Но бедняга Конрад Витальевич Монастырский попал под немецкую машину. Он ужасно переходил улицы. Всегда говорил: «Они не имеют права, не будут давить людей, остановятся». И вот на него налетела трехколеска. По странному совпадению уже здесь (в Америке, в Честере, штат Пенсильвания) его жена тоже попала под машину. Эти люди спасли мне жизнь.
Как начался и как протекал этот процесс насильственной репатриации? Известно, что люди брали псевдонимы (как, например, Елагин)? Как еще спасались?
Спасались кто как мог. Да, была масса подложных документов. В Америку ведь приехали тысячи людей с фальшивыми документами, потому что все, жившие на территории Советского Союза до 39-го года, подлежали насильственной репатриации. В их число не попадали балтийцы и старые эмигранты, потому что они не считались гражданами Советского Союза. Они были счастливчиками. Елагин в «Беженской поэме» писал:
Чтоб избегнуть жребия
Этого проклятого —
Вру, что жил я в Сербии
До тридцать девятого.
Был там такой фольклорный Иван, которого спрашивали: «Если вы родились, выросли и учились в Венгрии (скажем так), то почему вы говорите только по-русски и по-украински?» И перепуганный Иван отвечает: «Так ведь я жил в лесу». То есть в лесу, выходит, говорили по-русски и по-украински!
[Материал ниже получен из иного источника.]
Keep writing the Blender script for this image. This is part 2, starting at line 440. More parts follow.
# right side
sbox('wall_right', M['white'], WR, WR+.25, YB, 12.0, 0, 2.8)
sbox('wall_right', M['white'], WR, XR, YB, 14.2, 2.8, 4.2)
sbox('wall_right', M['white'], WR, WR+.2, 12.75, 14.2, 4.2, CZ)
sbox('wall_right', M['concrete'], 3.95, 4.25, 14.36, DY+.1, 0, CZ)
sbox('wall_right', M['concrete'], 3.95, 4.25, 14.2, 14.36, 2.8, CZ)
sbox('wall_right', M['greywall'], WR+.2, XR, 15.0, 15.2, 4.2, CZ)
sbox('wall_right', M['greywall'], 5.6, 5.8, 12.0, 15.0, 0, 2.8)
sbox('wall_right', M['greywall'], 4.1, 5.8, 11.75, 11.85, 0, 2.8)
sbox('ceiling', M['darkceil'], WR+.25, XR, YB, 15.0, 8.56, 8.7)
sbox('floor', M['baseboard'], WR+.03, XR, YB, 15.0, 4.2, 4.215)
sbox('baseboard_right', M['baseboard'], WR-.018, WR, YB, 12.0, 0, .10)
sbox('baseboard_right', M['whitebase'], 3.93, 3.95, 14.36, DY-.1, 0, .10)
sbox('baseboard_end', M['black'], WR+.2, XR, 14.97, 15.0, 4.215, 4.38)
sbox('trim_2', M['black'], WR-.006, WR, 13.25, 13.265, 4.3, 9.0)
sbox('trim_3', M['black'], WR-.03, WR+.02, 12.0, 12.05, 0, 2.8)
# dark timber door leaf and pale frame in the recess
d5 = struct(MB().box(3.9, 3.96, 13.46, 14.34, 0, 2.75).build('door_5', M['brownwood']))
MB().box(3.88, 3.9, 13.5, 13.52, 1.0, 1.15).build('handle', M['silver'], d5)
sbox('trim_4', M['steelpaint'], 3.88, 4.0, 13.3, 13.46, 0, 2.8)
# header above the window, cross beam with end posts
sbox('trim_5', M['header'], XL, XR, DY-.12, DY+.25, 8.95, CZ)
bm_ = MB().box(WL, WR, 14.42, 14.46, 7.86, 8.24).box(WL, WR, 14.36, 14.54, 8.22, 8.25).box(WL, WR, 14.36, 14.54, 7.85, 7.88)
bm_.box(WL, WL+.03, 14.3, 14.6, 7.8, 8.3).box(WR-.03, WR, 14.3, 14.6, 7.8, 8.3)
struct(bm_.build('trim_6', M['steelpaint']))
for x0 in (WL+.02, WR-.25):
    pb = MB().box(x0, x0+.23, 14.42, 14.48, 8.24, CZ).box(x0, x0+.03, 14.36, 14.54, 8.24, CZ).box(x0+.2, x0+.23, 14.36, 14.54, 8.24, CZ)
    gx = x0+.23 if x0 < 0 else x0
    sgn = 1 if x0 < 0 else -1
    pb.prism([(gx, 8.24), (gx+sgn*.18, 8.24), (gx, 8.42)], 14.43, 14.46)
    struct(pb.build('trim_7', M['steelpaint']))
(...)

Сочинили еще такую песню: «По синим волнам океана везут в Аргентину Ивана». Запутавшимся в собственных биографиях людям часто помогали переводчики из старых, послереволюционных эмигрантов. Они понимали что к чему и помогали им, когда те уже полностью завирались. Конечно, многие попадались. Было много самоубийств. У нас в лагерях люди как-то разузнавали, что грядет облава, что будут смершевцы, что будут хватать людей. Но работали специальные комиссии, и, если оказывалось, что захватывали старых эмигрантов или балтийцев, их отпускали. А тех, у кого или вообще не было документов, или если выяснялось, что документы подложные или что это советские граждане, то их отправляли в русскую зону, где тоже работали свои комиссии. Многие, между прочим, возвращались и добровольно. Шли поезда, были и цветы, играла гармошка и все такое – радостное возвращение домой.